> AIM: Restate, exactly and without pictures, the lines from the start of the listing below through the line holding "COL = SC.collection".

BEGIN

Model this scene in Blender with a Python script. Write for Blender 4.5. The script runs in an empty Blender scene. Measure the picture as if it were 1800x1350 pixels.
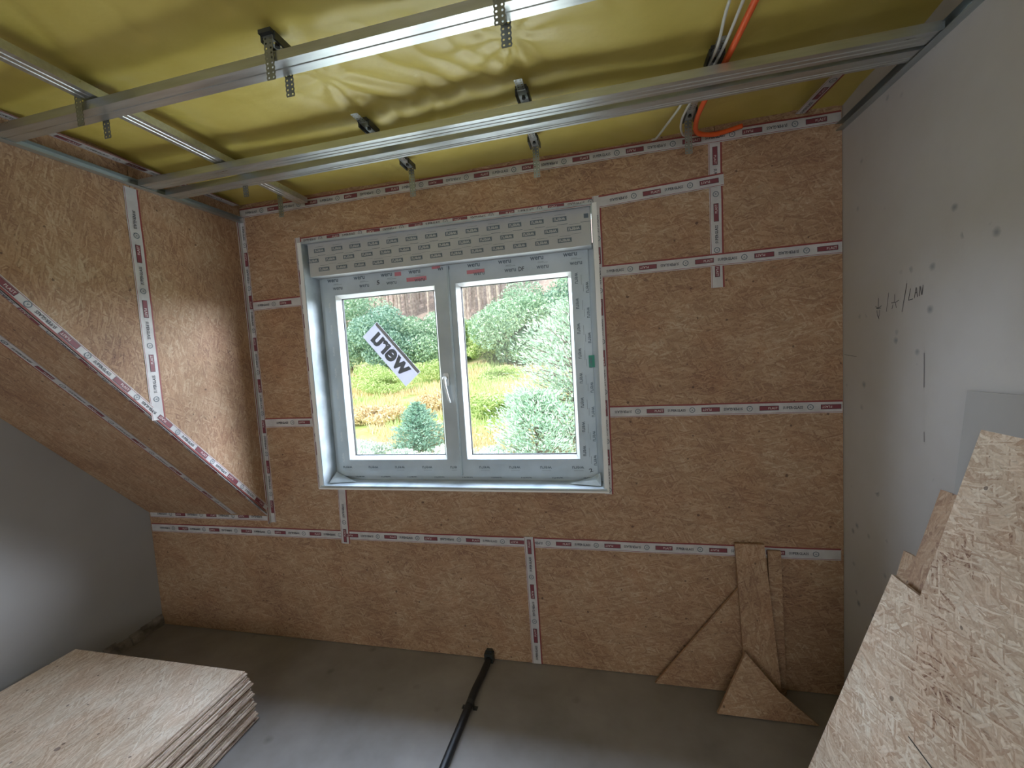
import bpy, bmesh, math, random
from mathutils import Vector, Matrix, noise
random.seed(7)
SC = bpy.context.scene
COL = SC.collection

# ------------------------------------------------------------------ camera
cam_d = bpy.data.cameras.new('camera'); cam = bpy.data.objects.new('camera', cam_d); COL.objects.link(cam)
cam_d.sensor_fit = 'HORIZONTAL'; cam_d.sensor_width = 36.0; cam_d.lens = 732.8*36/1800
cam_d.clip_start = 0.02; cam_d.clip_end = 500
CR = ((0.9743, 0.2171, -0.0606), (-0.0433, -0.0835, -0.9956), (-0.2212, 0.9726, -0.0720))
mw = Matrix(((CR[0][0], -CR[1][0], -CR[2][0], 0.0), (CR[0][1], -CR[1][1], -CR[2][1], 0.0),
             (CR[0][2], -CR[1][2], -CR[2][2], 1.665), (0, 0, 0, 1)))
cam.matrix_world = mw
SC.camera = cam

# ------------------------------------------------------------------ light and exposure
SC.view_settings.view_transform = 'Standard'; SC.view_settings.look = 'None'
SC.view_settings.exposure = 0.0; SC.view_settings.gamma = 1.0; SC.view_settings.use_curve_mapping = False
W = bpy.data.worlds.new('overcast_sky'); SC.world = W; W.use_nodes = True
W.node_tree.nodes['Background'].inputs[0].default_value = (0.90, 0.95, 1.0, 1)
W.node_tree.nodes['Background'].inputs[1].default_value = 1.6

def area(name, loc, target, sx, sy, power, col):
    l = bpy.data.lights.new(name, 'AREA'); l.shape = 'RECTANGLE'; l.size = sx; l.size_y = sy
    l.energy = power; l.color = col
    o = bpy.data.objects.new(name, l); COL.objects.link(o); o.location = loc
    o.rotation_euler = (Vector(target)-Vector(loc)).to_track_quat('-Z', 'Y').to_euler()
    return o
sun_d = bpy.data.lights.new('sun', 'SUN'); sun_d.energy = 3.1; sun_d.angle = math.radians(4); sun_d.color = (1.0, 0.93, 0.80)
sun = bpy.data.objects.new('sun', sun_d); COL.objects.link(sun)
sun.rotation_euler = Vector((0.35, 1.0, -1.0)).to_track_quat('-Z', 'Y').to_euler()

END

> RESULT OF THIS EXERCISE:
Model this scene in Blender with a Python script. Write for Blender 4.5. The script runs in an empty Blender scene. Measure the picture as if it were 1800x1350 pixels.
import bpy, bmesh, math, random
from mathutils import Vector, Matrix, noise
random.seed(7)
SC = bpy.context.scene
COL = SC.collection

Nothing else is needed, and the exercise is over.